Eu gostei de transar com ela. Era terno, tranquilo, com tempo. Eu me sentia abraçada, acolhida, desejada. Ela fez parecer que era seguro estar ali. Aqueles livros sobre gênero, sexualidade, relacionamentos. Aquele abraço firme. O carinho no meu rosto e o olhar sempre atento. Ela me ouvia e debatia com convicção. Era incoerente, ambígua, complexa, como eu costumo achar bom que sejam as pessoas. E, então, doeu mais porque eu fui aberta, de peito aberto.

Eu sei que não é horrível. Eu sei. Eu sei que era sobre ela, eu sei. Mas tem coisas que simplesmente ficam por tempo demais porque nunca deveriam ser ditas assim. Naquele dia eu também aprendi que há limites para a franqueza e que nem sempre precisamos dizer tudo que vem a mente. Aprendi que tem gente que quebra a gente porque já está quebrada, mas isso não ameniza a dor.

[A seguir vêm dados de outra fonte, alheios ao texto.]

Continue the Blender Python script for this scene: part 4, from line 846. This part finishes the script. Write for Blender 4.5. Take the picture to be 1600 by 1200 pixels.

Agora, o que eu tenho aprendido com o trauma que ficou é que eu posso dar um tempo. Aprendi que dividir essa dor com quem eu me relaciono ajuda. Não sei se um dia ela vai sumir daqui. Eu espero, honestamente, que sim. Mas, enquanto isso, vou seguindo sendo o que ela não pôde ser: gentil comigo mesma e com os meus processos.